Nevada High Court to Hear Case on Curbing RDAs

SAN FRANCISCO - The Nevada Supreme Court is scheduled to hear oral arguments this afternoon on a case that could severely limit redevelopment agencies if the plaintiffs are successful.

The issue the court will hear about today in Las Vegas Taxpayer Accountability Committee v. City Council of Las Vegas is narrow - election law, specifically - but the plaintiffs' ultimate goals are to limit the powers of the Las Vegas Redevelopment Agency, and to limit the city's ability to issue lease revenue bonds.

The conflict grows out of a political tussle between the Culinary Workers Union Local 226, which represents rank-and-file casino workers, and Las Vegas Mayor Oscar Goodman.

In an effort to derail Goodman's plans for downtown redevelopment, including a new city hall, the union gathered petitions to place two measures on the June election ballot. One referendum would repeal the city's redevelopment plan, and the other, an initiative, would require voter approval for any new redevelopment plans or projects, or agreements, as well as require voter approval for city "lease-purchase" agreements.

The lease-purchase restriction is targeted squarely at Goodman's plans for a new city hall, as he plans to use city lease-revenue bonds to build it.

The City Council refused to place the two measures on the ballot, arguing they were patently unconstitutional.

The state's high court, which agreed to hear the case because of the looming election deadline, will decide if the measures should go before voters.

If they do, and one or both of the measures pass, more lawsuits will follow.

Las Vegas and its redevelopment agency argue that the court should not grant the union's request for a court order (or mandamus) to put the measures on the ballot.

"Where a municipality has rejected a ballot measure, a court can only issue mandamus where the measure would, if enacted, be constitutional and legally valid," said Las Vegas' brief, signed by city attorney Brad Jerbic and its outside attorney for the case, Daniel Polsenberg.

Among their arguments: that Nevada redevelopment law specifies the permitted ways that a city can organize a redevelopment agency, none of which include voter-approval requirements; that the ballot measures are intruding into decisions that are administrative in nature; and that the initiative requiring voter approval for both redevelopment plan changes and city lease-revenue bonds violates a "single-subject" rule.

The brief also argues that the ballot measures violate contract clauses in both the state and federal constitutions, because of their impact on the agency's outstanding bonds.

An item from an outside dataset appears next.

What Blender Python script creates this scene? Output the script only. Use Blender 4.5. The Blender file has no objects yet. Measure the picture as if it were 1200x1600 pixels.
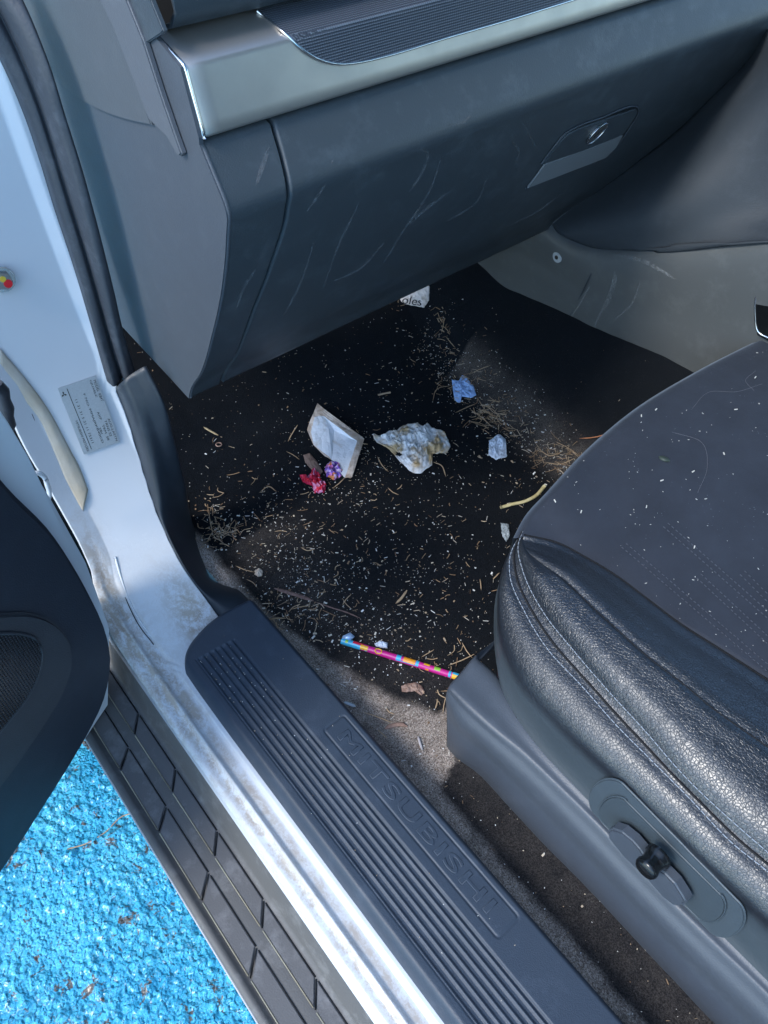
import bpy, bmesh, math, random
import numpy as np
from mathutils import Vector, Matrix, noise as mn
random.seed(7); rng = np.random.default_rng(7)
D = bpy.data
scene = bpy.context.scene
COL = scene.collection

# ------------------------------------------------------------------ camera
FOC = 1204.0
_vx = np.array([2176, -1344, FOC]); _vy = np.array([-1476, -1310, FOC])
AX = _vx / np.linalg.norm(_vx); AY = _vy - AX * (_vy @ AX); AY /= np.linalg.norm(AY); AZ = np.cross(AX, AY)
CAM = np.array([0, 0, 1.46])
cd = D.cameras.new('camera'); cam = D.objects.new('camera', cd); COL.objects.link(cam)
right = [AX[0], AY[0], AZ[0]]; up = [-AX[1], -AY[1], -AZ[1]]; back = [-AX[2], -AY[2], -AZ[2]]
cam.matrix_world = Matrix(((right[0], up[0], back[0], CAM[0]), (right[1], up[1], back[1], CAM[1]),
                           (right[2], up[2], back[2], CAM[2]), (0, 0, 0, 1)))
cd.sensor_fit = 'VERTICAL'; cd.sensor_height = 24; cd.lens = FOC / 1600 * 24
cd.clip_start = 0.02; cd.clip_end = 500
scene.camera = cam
# ------------------------------------------------------------------ world and sun
SUN_EL, SUN_ROT = 47, 276
w = D.worlds.new('World'); scene.world = w; w.use_nodes = True
nt = w.node_tree; nt.nodes.clear()
sky = nt.nodes.new('ShaderNodeTexSky'); sky.sky_type = 'NISHITA'; sky.sun_disc = False
sky.sun_elevation = math.radians(SUN_EL); sky.sun_rotation = math.radians(SUN_ROT); sky.dust_density = .8; sky.ozone_density = 1.4; sky.air_density = 1.0
bg = nt.nodes.new('ShaderNodeBackground'); bg.inputs[1].default_value = 0.13
wo = nt.nodes.new('ShaderNodeOutputWorld')
tint = nt.nodes.new('ShaderNodeMix'); tint.data_type = 'RGBA'; tint.blend_type = 'MULTIPLY'; tint.inputs[0].default_value = 1; tint.inputs[7].default_value = (.88, 1.0, 1.06, 1)
nt.links.new(sky.outputs[0], tint.inputs[6]); nt.links.new(tint.outputs[2], bg.inputs[0]); nt.links.new(bg.outputs[0], wo.inputs[0])
sl = D.lights.new('sun', 'SUN'); sl.energy = 0.75; sl.angle = math.radians(14); sl.color = (1, .95, .88)
so = D.objects.new('sun', sl); COL.objects.link(so); so.location = (-3, -3, 5)
_a = math.radians(SUN_ROT); _e = math.radians(SUN_EL)
so.rotation_euler = Vector((math.sin(_a) * math.cos(_e), math.cos(_a) * math.cos(_e), math.sin(_e))).to_track_quat('Z', 'Y').to_euler()
vs = scene.view_settings; vs.view_transform = 'Standard'; vs.look = 'None'; vs.gamma = 1; vs.exposure = 1.8
scene.cycles.max_bounces = 8

# ------------------------------------------------------------------ picking points on real surfaces
def ray(px, py):
    d = np.array([px - 600, py - 800, FOC]); return np.array([d @ AX, d @ AY, d @ AZ])
def on(px, py, i, v):
    r = ray(px, py); return CAM + r * ((v - CAM[i]) / r[i])
PX = lambda px, py, x: on(px, py, 0, x)
PY = lambda px, py, y: on(px, py, 1, y)
PZ = lambda px, py, z: on(px, py, 2, z)
def PP(px, py, p0, n):
    r = ray(px, py); n = np.array(n, float); return CAM + r * ((n @ (np.array(p0) - CAM)) / (n @ r))
def hit(px, py, F, t0=.3, t1=2.6, n=500):
    r = ray(px, py); r = r / np.linalg.norm(r)
    a = t0; fa = F(CAM + r * a)
    for k in range(1, n + 1):
        b = t0 + (t1 - t0) * k / n; fb = F(CAM + r * b)
        if fa > 0 and fb <= 0:
            for _ in range(30):
                m = (a + b) / 2
                if F(CAM + r * m) > 0: a = m
                else: b = m
            return CAM + r * b
        a, fa = b, fb
    raise ValueError(('no hit', px, py))
def cr(P, n, lin=False):
    P = np.array(P, float); d = np.r_[0, np.cumsum(np.linalg.norm(np.diff(P, axis=0), axis=1) + 1e-9)]; d /= d[-1]
    t = np.linspace(0, 1, n)
    if lin or len(P) < 3: return np.stack([np.interp(t, d, P[:, k]) for k in range(P.shape[1])], 1)
    m = np.zeros_like(P)
    for i in range(1, len(P) - 1):
        h0, h1 = d[i] - d[i-1], d[i+1] - d[i]
        m[i] = ((P[i] - P[i-1]) / h0 * h1 + (P[i+1] - P[i]) / h1 * h0) / (h0 + h1)
    m[0] = (P[1] - P[0]) / (d[1] - d[0]); m[-1] = (P[-1] - P[-2]) / (d[-1] - d[-2])
    i = np.clip(np.searchsorted(d, t, side='right') - 1, 0, len(P) - 2); h = (d[i+1] - d[i]); u = ((t - d[i]) / h)[:, None]; h = h[:, None]
    return (2*u**3 - 3*u**2 + 1) * P[i] + (u**3 - 2*u**2 + u) * h * m[i] + (-2*u**3 + 3*u**2) * P[i+1] + (u**3 - u**2) * h * m[i+1]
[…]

The Redevelopment Agency's brief said it had more than $70 million in outstanding securities. It priced another $85 million redevelopment issue last month.

"Tax increment funds received from the property taxes from the redevelopment area provide the exclusive funding for these securities," the brief said. "The agency has no authority to impose taxes. Consequently, eliminating the redevelopment area would eliminate the source of payment for the outstanding securities."

That would leave the bondholders hanging, the city's lawyers argued.

That doomsday argument is hogwash, the initiative's backers wrote in their reply brief.

"The referendum would operate in a prospective manner only and would not impinge on the redevelopment agency's ability (or obligation) to service existing indebtedness," they wrote.

The Redevelopment Agency priced the $85 million issue in March. The bonds, rated A by Standard & Poor's and underwritten by Stone & Youngberg LLC, were priced to yield between 6.12% for the 2015 maturity to 8% for 2030s.